Error messages that tell you what's wrong, but not what's right

So I'm trying to do the right thing and validate a web page to ensure it's XHTML compliant.  Here's the result:

Sorry, I am unable to validate this document because its content type is text/plain, which is not currently supported by this service.

OK, great.  You can't handle text/plain.  I'm sorry.  So what do you handle?  What do I need to do to resolve this?

Unfortunately, this type of error message is quite common.  If you can give an error description this specific, it's also possible to give the user instructions on how to avoid the error.  The users are your friends -- help them out.

5 Comments

  • Not only this, error messages should hava a link to a website that could have much more detail about the problem and solution than the typical terse message. For example, Microsoft could put a link in all their error mesages that pointed to a support article or list of articles. Also, add some detail about the error link in a querystring to further fine tune the solution provided. They could log all the hits they get from these error message links and build up a database of error inquiries to highlight where they need to make improvements.

  • Jeff, even when you add those tags you still need to setup your web server so it serves HTML as HTML, not as plain text. You complaining about that is like me having an executable named program.txt and complaining that Windows won't execute it (it actually will but not from the shell).



    As for what the W3C's HTML/XHTML validator handles - HTML (text/html) and XHTML (application/xhtml+xml). They don't try to validate plain text (there are no rules as to how should a plain text document be structured). Unfortunatelly the best browser on the Earth does not handle XHTML very well...

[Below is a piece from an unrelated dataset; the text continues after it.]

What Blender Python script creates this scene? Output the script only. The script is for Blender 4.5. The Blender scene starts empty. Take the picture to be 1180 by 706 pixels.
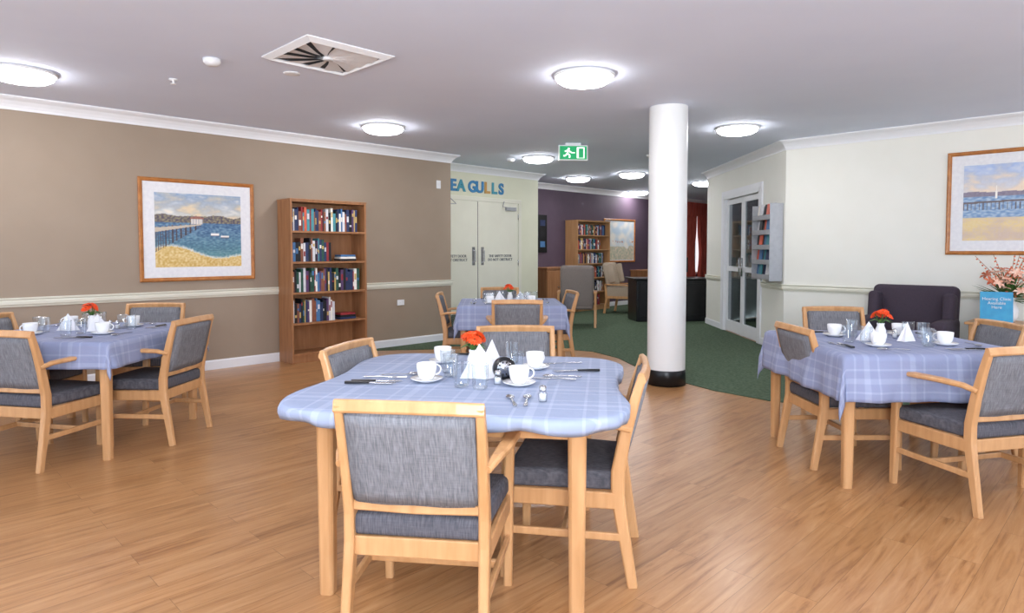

  • i was just bloggin 'bout this last week -- as clarson says, links to relevant articles would be excellent.



    if big software companies did this, it would also lift a few technical writers out of the ranks of the unemployed :+)



    cheers

    lb

  • Jerry: The site has an textbox to upload a web page. I save the HTML from a page and uploaded it. What did I do wrong?



    clarson: Definitely agree. Nice to see that MSFT is starting to do this in some areas. I hope the trend continues.

  • Jeff - if you use the file upload then you did nothing wrong, but since you're not uploading the response headers (because you simple can't, no fault at anyone's end) you need to explicitly set your content type and encoding. The validator is really built to validate live pages by pulling them off of the web server, since HTTP pushes a lot of metadata with each response that is not preserved when you save the HTML content to a text file.



    Or you may just need to save the file as .html, not .txt (since your browser will set the content-type on the file you upload, text/plain in case of .txt files).